Conversely, when a company’s lack of business ethics becomes public knowledge, its credibility declines, and customer loyalty quickly sours. Some enterprises might be able to use well-crafted marketing to restore their image after an ethics breach. But it takes considerable time and money to rebuild consumer confidence.

Most companies deemed unprincipled will lose their customer base and investor pool and suffer damaged relationships with business partners. Severe cases of unethical business conduct can lead to legal issues and costly penalties.

Creating an Ethical Workplace Culture

Leaders who want their company to demonstrate integrity must be intentional about building an ethical culture. To achieve that goal, they need to develop an actionable plan that includes four crucial steps:

  • Defining ethical behaviors
  • Leading by example
  • Weaving ethics into evaluation
  • Positive reinforcement


People come from various backgrounds and often have different perceptions of certain values. So leaders can’t expect employees to know what ethical conduct should look like in their organization unless they lay it out for them.

A leader’s first step is determining which behaviors illustrate the principles they want their company to reflect. Then they need to clearly define those behaviors to align everyone’s expectations and understanding.

For instance, if they want honesty to be a priority for employees, they need to spell out how to implement it as they interact with customers and coworkers. Or if they want their staff to demonstrate respect, they need to explain how it should be conveyed.


Companies can only develop an ethical culture if top managers and others in supervisory positions set the right example. Employees take their cues from their superiors and pay particular attention to what their boss does versus what they say.

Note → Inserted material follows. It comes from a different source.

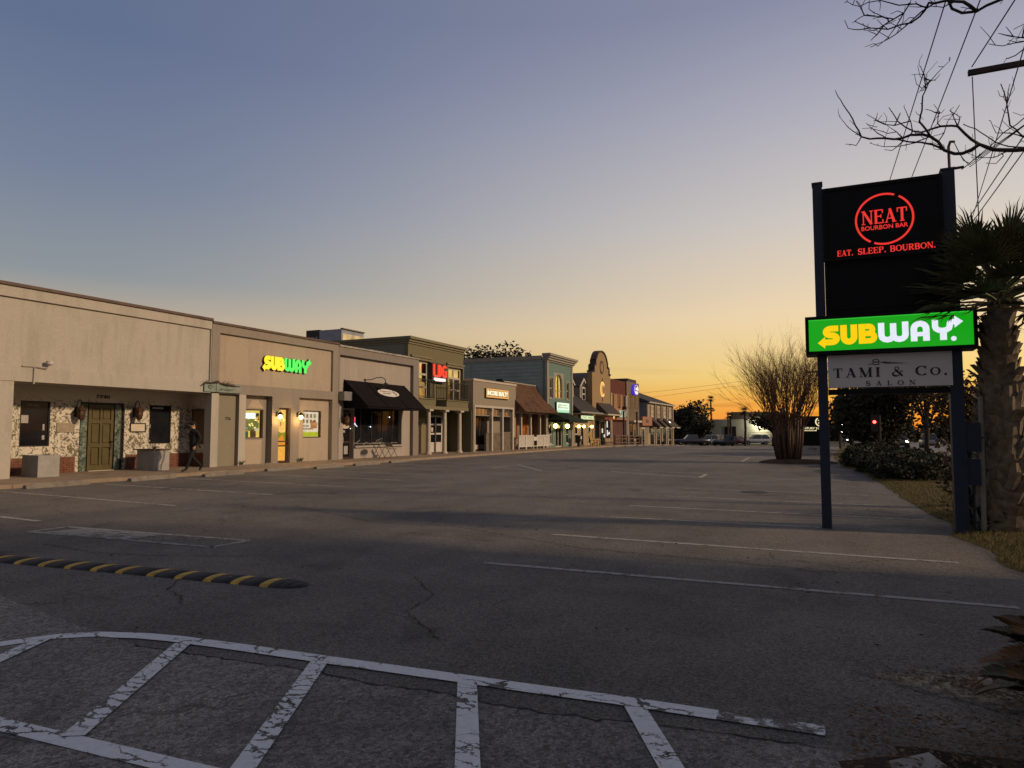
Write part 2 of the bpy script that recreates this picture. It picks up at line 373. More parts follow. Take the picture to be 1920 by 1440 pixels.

As CultureWise CEO and author David J. Friedman wrote in Culture by Design:

“Not only are our people learning from everything we do, they’re learning from what we don’t do. And if we see team members behaving in ways that run counter to what we profess our culture to be and don’t address it, we’re teaching people that those behaviors are acceptable.”

Leaders must make it clear through their words and actions that ethics are at the organization’s core. And they must have the courage to root out managers who refuse to adhere to these standards, regardless of their expertise or ability to build business.


Nicholas Epley and Amit Kumar explain the effectiveness of weaving ethics into performance evaluations in a Harvard Business Review article. They maintain that this practice underscores that ethics are a priority to the organization and also encourages good behavior. They cite the following example:

“At Johnson & Johnson, for instance, each executive’s 360-degree evaluation is built on the four components of the company’s famous credo, which expresses commitment to customers, employees, communities, and stakeholders.

In one version of the evaluation we saw, each executive was rated on items such as ‘nurtures commitment to our Credo,’ ‘confronts actions that are, or border on, the unethical,’ and ‘establishes an environment in which uncompromising integrity is the norm.’


B.F. Skinner’s principle of operant conditioning states that it’s possible to reinforce the behavior we want to see in others. The basic premise of this widely accepted theory is that rewarded behavior will likely be repeated, and discouraged behavior will occur less frequently.

To fortify an ethical culture, leaders should regularly extend meaningful acknowledgment to employees who demonstrate integrity. This kind of positive reinforcement has a tremendous impact, whether conducted one-on-one, in a group setting, or via team-wide communication.

Leaders must also guard against sending the wrong signals to their team. For example, hitting financial goals should be a cause for celebration, but not if the profit comes at the expense of doing the right thing for customers or other stakeholders.

Companies should also take measures to discourage poor behavior. But instead of firing a good employee over a single ethics violation, they may choose to provide appropriate feedback and institute a short probationary period. To help their people grow, leaders should respond to these situations in the spirit of teamwork and education rather than punishment and blame.

An Ongoing Process

After taking steps to form an ethical culture, it takes an ongoing effort to sustain it. Leaders need to activate a continuous process that encourages their people to live up to the organization’s values and standards.

And for integrity to permeate a company’s culture, leaders must do more than push their people to perform specific behaviors. They should also help their employees feel like co-creators of the environment by stressing that the culture’s maintenance is everyone’s responsibility. Having employees take collective ownership of tactics and outcomes promotes buy-in and initiates positive peer pressure.